Livingston — The Livingston City Commission on first reading approved an ordinance to rezone roughly 20 acres on the North Side from R‑2 (medium-density residential) to a Planned Unit Development (PUD), a step the developer says will allow a mix of studio, one‑ and two‑bedroom apartments and some ground‑floor commercial space.
The commission voted unanimously after more than two hours of presentations and public comment. Commissioners and staff asked for stronger guarantees that water and emergency access infrastructure will be built as the project progresses, and imposed conditions requiring a water main loop by the time phase 2 receives occupancy, a financial guarantee if the loop is delayed, traffic mitigation at two downtown intersections and a covenant barring short‑term rentals on the project.
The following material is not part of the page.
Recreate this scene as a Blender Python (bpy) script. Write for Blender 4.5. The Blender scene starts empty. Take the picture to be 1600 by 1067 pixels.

Why it matters: The Northtown PUD would add 240 dwelling units, mostly studios and one‑bedrooms, to a part of Livingston that already lacks walkable neighborhood commercial services. Supporters say the project supplies housing types the city’s 2021 growth plan and the 2020s housing market study identified as missing; opponents raised concerns that existing road crossings and the railroad create evacuation and congestion risks the city must address before approving major new density.
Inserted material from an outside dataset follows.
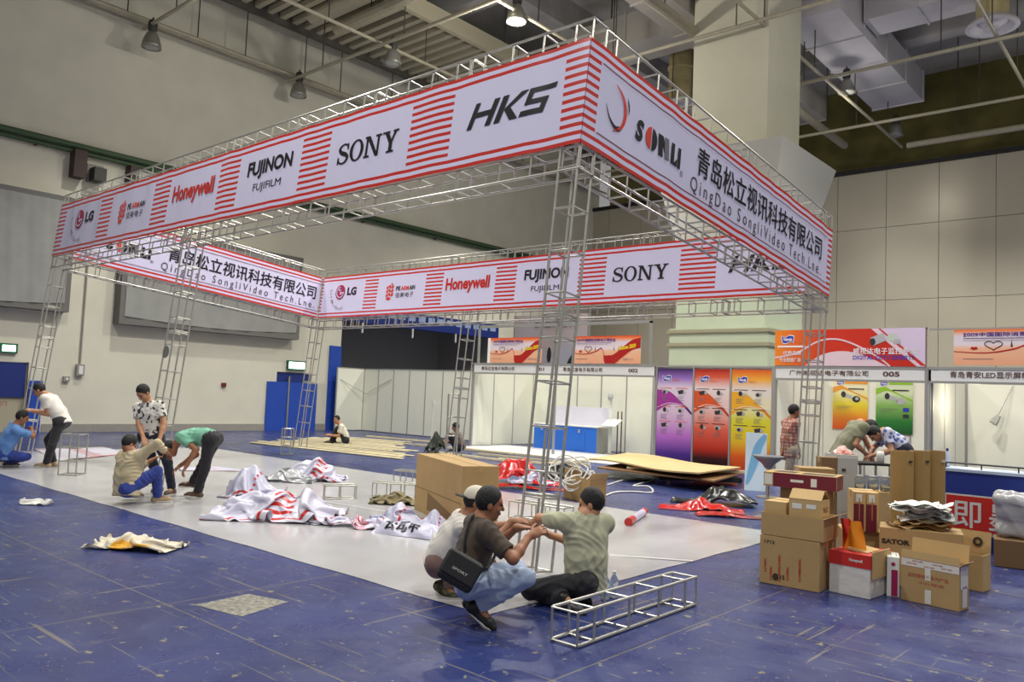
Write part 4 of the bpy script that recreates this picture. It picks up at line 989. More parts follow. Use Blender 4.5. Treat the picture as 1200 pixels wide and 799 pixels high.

Most important facts first: City staff and the applicant said the proposal stays within the municipality’s allowable density under recent state and local zoning changes but clusters buildings onto the lower, flatter portion of the site. The applicant proposes 240 units (104 studios, 68 one‑bedroom and 68 two‑bedroom units), about 12,850 square feet of first‑floor commercial space and roughly 63–64% of the 20‑acre parcel set aside as open space. The developer asked for a 40‑foot maximum building height where R‑2 would allow about 34 feet; that increase was presented as a trade for conserving open space.